[AIM OF THE TASK] The line containing "scene.view_settings.exposure = 0.0" marks the end: extract everything from the first line of the data through that line, exactly, with no pictures.

[DATA SEGMENT]
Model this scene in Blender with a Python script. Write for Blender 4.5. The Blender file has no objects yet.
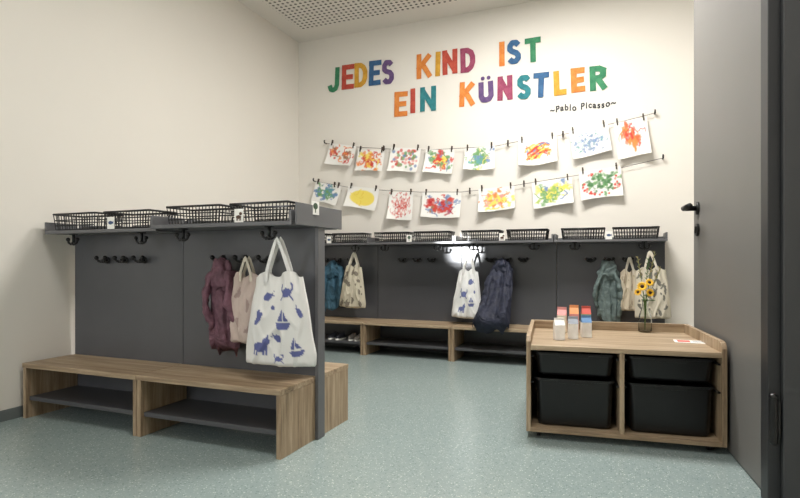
import bpy, bmesh, math, random
import numpy as np
from mathutils import Vector, Matrix, noise
random.seed(7)
scene = bpy.context.scene
COL = scene.collection
scene.view_settings.view_transform = 'Standard'
scene.view_settings.look = 'None'
scene.view_settings.exposure = 0.0

# ------------------------------------------------------------------ colour / materials
def lin(c):
    return tuple(((x/255)/12.92 if x/255 <= 0.04045 else ((x/255+0.055)/1.055)**2.4) for x in c)
def new_mat(name):
    m = bpy.data.materials.new(name); m.use_nodes = True
    nt = m.node_tree; b = nt.nodes['Principled BSDF']
    return m, nt, b
def tex_coords(nt, scale=(1,1,1), kind='Object'):
    tc = nt.nodes.new('ShaderNodeTexCoord'); mp = nt.nodes.new('ShaderNodeMapping')
    mp.inputs['Scale'].default_value = scale
    nt.links.new(tc.outputs[kind], mp.inputs['Vector'])
    return mp.outputs['Vector']
def ramp(nt, fac, stops):
    r = nt.nodes.new('ShaderNodeValToRGB')
    el = r.color_ramp.elements
    while len(el) < len(stops): el.new(0.5)
    for e, (p, c) in zip(el, stops):
        e.position = p; e.color = (*c, 1)
    nt.links.new(fac, r.inputs['Fac']); return r.outputs['Color']
def noise_tex(nt, vec, scale, detail=3, rough=0.5):
    n = nt.nodes.new('ShaderNodeTexNoise'); n.inputs['Scale'].default_value = scale
    n.inputs['Detail'].default_value = detail; n.inputs['Roughness'].default_value = rough
    nt.links.new(vec, n.inputs['Vector']); return n.outputs['Fac']
def bump(nt, b, height, strength=0.2, dist=0.01):
    bp = nt.nodes.new('ShaderNodeBump'); bp.inputs['Strength'].default_value = strength
    bp.inputs['Distance'].default_value = dist
    nt.links.new(height, bp.inputs['Height']); nt.links.new(bp.outputs['Normal'], b.inputs['Normal'])
def flat_mat(name, rgb, rough=0.6, var=0.06, nscale=20, bumpk=0.0, metallic=0.0, bdist=0.01):
    m, nt, b = new_mat(name)
    v = tex_coords(nt)
    f = noise_tex(nt, v, nscale, 4)
    c = lin(rgb)
    lo = tuple(x*(1-var) for x in c); hi = tuple(min(1, x*(1+var)) for x in c)
    nt.links.new(ramp(nt, f, [(0.3, lo), (0.7, hi)]), b.inputs['Base Color'])
    b.inputs['Roughness'].default_value = rough; b.inputs['Metallic'].default_value = metallic
    if bumpk: bump(nt, b, f, bumpk, bdist)
    return m
def wood_mat(name, scale):
    m, nt, b = new_mat(name)
    v = tex_coords(nt, scale)
    f1 = noise_tex(nt, v, 1.0, 9, 0.75)
    v2 = tex_coords(nt, tuple(s*0.3 for s in scale))
    f2 = noise_tex(nt, v2, 1.0, 3, 0.5)
    mx = nt.nodes.new('ShaderNodeMath'); mx.operation = 'MULTIPLY_ADD'
    nt.links.new(f1, mx.inputs[0]); mx.inputs[1].default_value = 0.7
    m2 = nt.nodes.new('ShaderNodeMath'); m2.operation = 'MULTIPLY'
    nt.links.new(f2, m2.inputs[0]); m2.inputs[1].default_value = 0.3
    nt.links.new(m2.outputs[0], mx.inputs[2])
    nt.links.new(ramp(nt, mx.outputs[0], [(0.36, lin((114,94,71))), (0.46, lin((149,127,101))), (0.54, lin((170,149,122))), (0.66, lin((192,173,147)))]), b.inputs['Base Color'])
    b.inputs['Roughness'].default_value = 0.5
    bump(nt, b, f1, 0.1, 0.003)
    return m
M_wood_x = wood_mat('oak_grain_along', (2.6, 48, 48))
M_wood_z = wood_mat('oak_grain_upright', (48, 48, 2.6))
M_panel = flat_mat('anthracite_laminate', (86,87,91), 0.27, 0.03, 4)
M_panel2 = flat_mat('anthracite_laminate_gloss', (78,79,83), 0.22, 0.03, 4)
M_shelf = flat_mat('grey_laminate', (98,98,100), 0.4, 0.03, 5)
M_lowshelf = flat_mat('grey_lower_shelf', (76,76,79), 0.4, 0.03, 5)
M_black = flat_mat('black_powder_coat', (12,12,13), 0.35, 0.05)
M_wire = flat_mat('black_wire', (12,12,13), 0.4, 0.05)
M_bin = flat_mat('black_plastic_bin', (6,6,7), 0.4, 0.05)
M_door = flat_mat('door_laminate', (112,110,107), 0.5, 0.02, 3)
M_frame = flat_mat('door_frame_dark', (58,59,61), 0.45, 0.02, 3)
M_frame_blk = flat_mat('door_rebate_dark', (40,41,43), 0.5, 0.02, 3)
M_base = flat_mat('baseboard_grey', (104,110,110), 0.5, 0.02, 3)
M_white = flat_mat('white_card', (240,238,232), 0.7, 0.02, 6)
M_rope = flat_mat('dark_cord', (84,76,70), 0.8, 0.1, 60)
M_peg = flat_mat('peg_wood', (66,56,48), 0.7, 0.1, 60)

def wall_material():
    m, nt, b = new_mat('warm_white_plaster')
    v = tex_coords(nt)
    f = noise_tex(nt, v, 1.2, 3); c = lin((227,222,213))
    nt.links.new(ramp(nt, f, [(0.3, tuple(x*0.97 for x in c)), (0.7, c)]), b.inputs['Base Color'])
    f2 = noise_tex(nt, v, 260, 3); bump(nt, b, f2, 0.06, 0.002)
    b.inputs['Roughness'].default_value = 0.85
    return m
M_wall = wall_material()
def floor_material():
    m, nt, b = new_mat('speckled_green_vinyl')
    v = tex_coords(nt)
    f = noise_tex(nt, v, 1.0, 2)
    base = ramp(nt, f, [(0.3, lin((143,157,155))), (0.7, lin((148,162,160)))])
    def speck(scale, thr, col, prev, seedoff):
        mp = nt.nodes.new('ShaderNodeMapping'); mp.inputs['Location'].default_value = (seedoff, seedoff*2, 0)
        nt.links.new(v, mp.inputs['Vector'])
        vo = nt.nodes.new('ShaderNodeTexVoronoi'); vo.inputs['Scale'].default_value = scale
        nt.links.new(mp.outputs['Vector'], vo.inputs['Vector'])
        sep = nt.nodes.new('ShaderNodeSeparateColor'); nt.links.new(vo.outputs['Color'], sep.inputs[0])
        a = nt.nodes.new('ShaderNodeMath'); a.operation = 'LESS_THAN'; a.inputs[1].default_value = thr
        nt.links.new(sep.outputs[0], a.inputs[0])
        d = nt.nodes.new('ShaderNodeMath'); d.operation = 'LESS_THAN'; d.inputs[1].default_value = 0.42
        nt.links.new(vo.outputs['Distance'], d.inputs[0])
        mu = nt.nodes.new('ShaderNodeMath'); mu.operation = 'MULTIPLY'
        nt.links.new(a.outputs[0], mu.inputs[0]); nt.links.new(d.outputs[0], mu.inputs[1])
        mi = nt.nodes.new('ShaderNodeMixRGB'); nt.links.new(mu.outputs[0], mi.inputs['Fac'])
        nt.links.new(prev, mi.inputs['Color1']); mi.inputs['Color2'].default_value = (*lin(col), 1)
        return mi.outputs['Color']
    c = speck(140, 0.28, (163,175,172), base, 0.0)
    c = speck(115, 0.15, (118,136,135), c, 3.1)
    c = speck(135, 0.10, (192,201,198), c, 7.7)
    nt.links.new(c, b.inputs['Base Color'])
    b.inputs['Roughness'].default_value = 0.22
    return m
M_floor = floor_material()
def ceiling_material():
    # perforated acoustic board: round holes on a regular grid, plain margin along the walls
    m, nt, b = new_mat('perforated_acoustic_board')
    tc = nt.nodes.new('ShaderNodeTexCoord'); sp = nt.nodes.new('ShaderNodeSeparateXYZ')
    nt.links.new(tc.outputs['Object'], sp.inputs[0])
    def M(op, a, b2=None, c2=None):
        n = nt.nodes.new('ShaderNodeMath'); n.operation = op
        for i, x in enumerate((a, b2, c2)):
            if x is None: continue
            if isinstance(x, (int, float)): n.inputs[i].default_value = x
            else: nt.links.new(x, n.inputs[i])
        return n.outputs[0]
    P = 0.052
    fx = M('SUBTRACT', M('FRACT', M('DIVIDE', sp.outputs['X'], P)), 0.5)
    fy = M('SUBTRACT', M('FRACT', M('DIVIDE', sp.outputs['Y'], P)), 0.5)
    r = M('SQRT', M('ADD', M('MULTIPLY', fx, fx), M('MULTIPLY', fy, fy)))
    hole = M('LESS_THAN', r, 0.25)
    inx = M('GREATER_THAN', sp.outputs['X'], -2.98)
    iny = M('LESS_THAN', sp.outputs['Y'], 4.72)
    mask = M('MULTIPLY', hole, M('MULTIPLY', inx, iny))
    mi = nt.nodes.new('ShaderNodeMixRGB'); nt.links.new(mask, mi.inputs['Fac'])
    mi.inputs['Color1'].default_value = (*lin((222,217,209)), 1)
    mi.inputs['Color2'].default_value = (*lin((60,57,54)), 1)
    nt.links.new(mi.outputs['Color'], b.inputs['Base Color'])
    b.inputs['Roughness'].default_value = 0.85
    return m
M_ceil = ceiling_material()
def vcol_mat(name, rough=0.8, bumpscale=0):
    m, nt, b = new_mat(name)
    a = nt.nodes.new('ShaderNodeAttribute'); a.attribute_name = 'Col'
    nt.links.new(a.outputs['Color'], b.inputs['Base Color'])
    b.inputs['Roughness'].default_value = rough
    if bumpscale:
        f = noise_tex(nt, tex_coords(nt), bumpscale, 3); bump(nt, b, f, 0.15, 0.003)
    return m
M_paint = vcol_mat('painted_paper', 0.75)
M_canvas = vcol_mat('printed_canvas', 0.9, 160)
def cloth_mat(name, rgb):
    return flat_mat(name, rgb, 0.7, 0.28, 22, 0.9, 0.0, 0.022)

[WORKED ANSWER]
Model this scene in Blender with a Python script. Write for Blender 4.5. The Blender file has no objects yet.
import bpy, bmesh, math, random
import numpy as np
from mathutils import Vector, Matrix, noise
random.seed(7)
scene = bpy.context.scene
COL = scene.collection
scene.view_settings.view_transform = 'Standard'
scene.view_settings.look = 'None'
scene.view_settings.exposure = 0.0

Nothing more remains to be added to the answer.